The threat of a Moscow-run terrorist training center that Cemilev described, along with other Russian actions in Crimea, is now so great to the occupied peninsula that a group of specialists on the North Caucasus warned that if the Russian force structures continue in this direction, they will end up radicalizing the Muslim population of the peninsula in much the same way that Russian actions already have done in the North Caucasus (Caucasian Knot, June 27).

One might think that would be the last thing the Russian occupation authorities or Moscow would want, but in fact they may be making the cynical calculation that any rise of radicalism in Crimea will allow them to present Russian forces as the defenders of order against Islamist violence. By so doing Moscow also counts on escaping even more Western criticism of the occupation, if and when Russian forces engage in an even more violent crackdown against Muslims in general and the Muslim Crimean Tatars in particular. At present, that is all too real a possibility. According to one Russian commentator notorious for his close ties to the Moscow Patriarchate of the Russian Orthodox Church and supposed links to the Russian security agencies, the Federal Security Service (FSB) is now preparing to act according to just such a scenario (Window on Eurasia, June 30).

But there is an even more ominous possibility arising from the establishment of the terrorist training center to which Cemilev has pointed. According to Sergey Rekeda, head of Moscow State University’s Information-Analytic Center for the Study of the Post-Soviet Space, Lithuanian officials, who are taking in Crimean Tatars refusing to accept the Russian annexation of their homeland, are putting their country at risk of penetration by radical Islamist groups like Hizb ut-Tahrir (Regnum.ru, June 27).
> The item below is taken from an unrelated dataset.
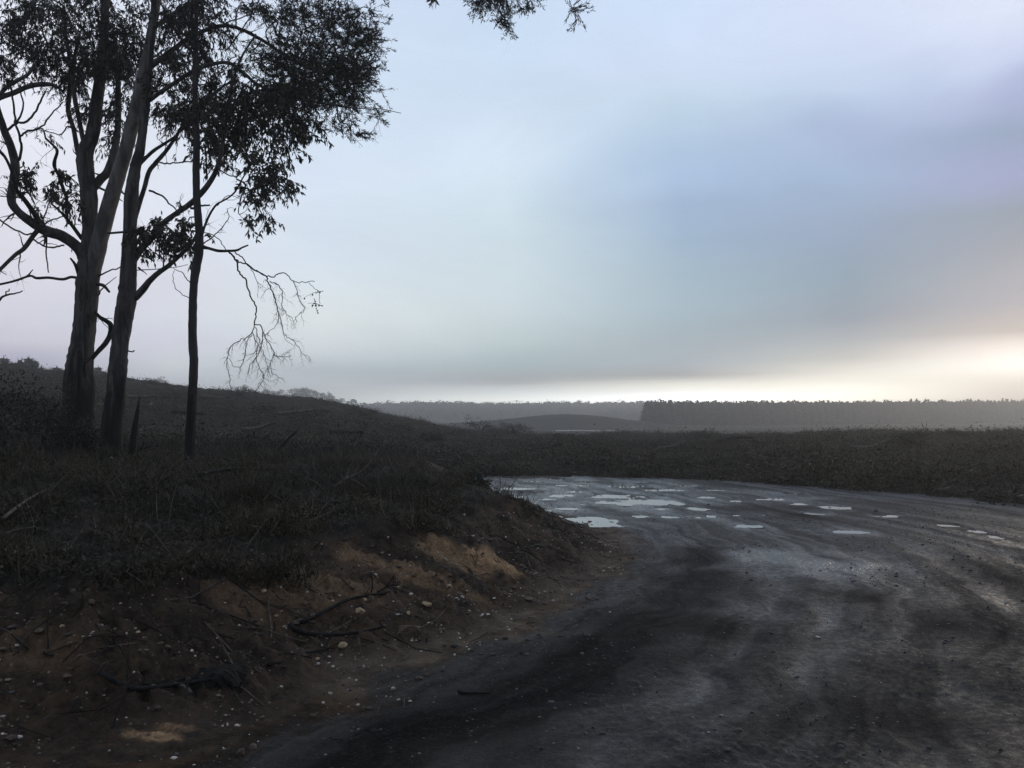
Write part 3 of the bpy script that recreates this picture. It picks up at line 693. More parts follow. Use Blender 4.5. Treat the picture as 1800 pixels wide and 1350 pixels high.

Rekeda’s argument is certainly part of Moscow’s effort to keep Western countries from helping the Crimean Tatars in any way. But given that Russian media have often unintentionally signaled what Moscow plans to do by such reporting, it is entirely possible that the Russian special services running the center in Crimea may use it as a means for its operatives to penetrate other countries under the cover of being Crimeans. These operatives can then engage in intelligence operations or even violence in these countries with Moscow simultaneously gaining plausible deniability, calling the judgment of a Baltic government into question, and blackening the reputation of the Crimean Tatars in the West.

If even some of these possibilities occur, organizing the kind of terrorist training center Cemilev points to is not only a violation of international law and a threat to the stability of Crimea, Ukraine and Eastern Europe, but its operation may prove to be far more dangerous over the longer term than the Russian recruitment centers in Pskov, Taganrog, Rostov oblast, Krasnoyarsk kray, and just outside of Moscow. Given the violence raging in eastern Ukraine, it is far too easy to overlook what continues to unfold in Crimea. Cemilev’s words are a reminder of why that would be both a mistake and a disaster.